Well, I have one idea. It is not one supported by science or any facts. It is mere theory. But one I think is worthy of more thinking.
Though I was a pastor’s kid immersed in church life to the nth degree, I was not secluded from the world.
When I got to college, I was pretty ready for the world. I was ready for all the challenges to what I believed, they were familiar to me. The rocky soil of a culture bent on unbelief was not all that uncomfortable under my feet. The shards of reasons for doubt were everywhere but they never really cut deep.
The world was familiar territory to me. But that is not all. If I left it there it would be too much like the above “God” answer. There is just too much more for me to leave it there.
My faith was forged in an environment of seeing the world filled with more reasons for wonder than fear. Sure, I knew there were reasons for fear. The monsters were real. But there was a lot of beauty out there too.
I grew up with all the usual, expected supports for faith you would expect in a Christian family.
But I also grew up in a home with Lionel Hampton in the cassette player, Merle and Willie singing “Pancho and Lefty.” I grew up with a Mom, who after years of collecting shells on the beach, still looked at each new one the way others look at Van Gogh. My parents took pictures of everything long before hipsters were on the scene. Back before my dad was struck with too many….far too many health problems, he built computers from scratch. And with each new innovation, you could see the awe and wonder.
I just didn’t grow up with a fear of the world. But I also didn’t fully trust it. I knew there was something bigger. Always. Something bigger than the sky above and more sure than the ground beneath me.
The theology escaped me. But the implications were present regardless. I had not yet worked out an understanding of God as the One, Who created all things good. The importance of this fact was not officially acknowledged. But it was enjoyed nonetheless.

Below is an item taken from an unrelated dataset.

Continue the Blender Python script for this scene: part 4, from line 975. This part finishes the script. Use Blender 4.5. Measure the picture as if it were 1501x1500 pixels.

Though I’m not sure this is why I kept on believing when others did not, I think it is one reason why I kept on believing. Others have reasons too, maybe far different than mine.
I’m not sure I want this to be advice. But this world is full of beautiful and terrible things. And I think it is important for young people to think deeply about the terrible things and to look on in wonder at the beautiful things. Criticism is far too often our only posture.
Maybe I’m thinking about this because my daughter is entering 4th grade. The shadow of all these things creeps closer to her life. And I’m tempted to do nothing but shelter. I mean, she can do whatever she wants when she is 35, right? I kid, I kid. But really, every reasonable parent veers into unreasonable thoughts of sheltering their kids. I’m afraid of sheltering too much and sheltering too little. I suppose this has been the dilemma for parents time out of mind. Maybe, just maybe, helping them see the terrible, gradually, for what it is AND making sure they see the beauty is the…a 10 and 2 keeping us on the road – betwixt the ditches – to where we want them to be.
And maybe I’m thinking about these things because I’m a former youth pastor whose been hearing from his students over the past week as a result of this. So I’ve been rehearsing my decisions and second-guessing. But this kind of thinking is why I think so many of my students were ready for college. We talked about the terrible things of the world. We talked about the fears and temptations. But we also listened to and talked about Josh Ritter and U2 and Bob Dylan and encountered a lot of beauty along the way.
There are a lot of reasons students walk away from the faith in college. And my guess is those reasons are as myriad and complex as the students themselves. But after 40 years of taking strides in my faith and watching myself fail, I’m pretty sure I would not have stayed on the trajectory I kept in college if I had grown up in home without a Mom, who listened to Neil Diamond and a Dad, who listened to Jazz while cleaning up the house on his day off during the week.
No, no, no…I’m not suggesting what parents should be doing, so much as saying we tend to see them as unspiritual parts of my upbringing. But, the more I think about it, I’m not convinced that kind of thinking doesn’t hold any kind of water. I’m more inclined to call those actions very spiritual.
OK, maybe I’m suggesting a least some Van Morrison.
There is a reason why unbelievers walk away from things like The Grand Canyon and U2 concerts and call them “spiritual.” They were. They have souls created by God to be moved by all he has created. How much more a believer?
When I was much younger, say about the age of ten, we had some relatives, who lived up in Gatlinburg, TN. They lived up on the side of one of the mountains just off that main strip. You turned left at The Goof Golf. Seriously.
Anyway, we went up there at least once a year. I loved it. You saw bears, bought cheap pocket knives and saw real Native Americans from the Cherokee tribe (I did not know I am 1/16th part of their tribe till many years later). I have lots of great/beautiful memories of those trips. And some are scary. I cut myself really bad with one of those knives and on the same trip, my older cousin david fell down into a ravine while hiking. No harm done but I was scared when it happened. I remember it was the same trip I got the pocket knife because I wondered if it would have hlped him to have my knife…with a picture of a bear on the side. All three inches.
One of those always stands out like the oldest of mountains high above the younger ones, all covered in mist.
We drove up to Cades Cove, a pioneer settlement, long deserted. If you have not been there, picture The Village and you have it. But the thing my Mom loved the most and would keep my Dad driving around the dirt roads on the top of that mountain were the deer. There were deer everywhere. So many even a non-hunting 10 year old could look at them in wonder. My Mom wanted to count everyone and she remarked at how many, many there were again and again. And I would bet there were tears on the edges of her eyes. You had to keep the windows up and the doors locked because of the black bears. But that fear never kept us from the beauty of seeing dozens upon dozens of deer wandering around, some with their heads just above the long winter grass. If I live to be a hundred, I could not forget all that, even if it is just me remembering the memory.
I’m not sure my parents had all the theology worked out. I know I didn’t. But I’m so thankful I was sent out into the world with the understanding that it was my Father’s world after all.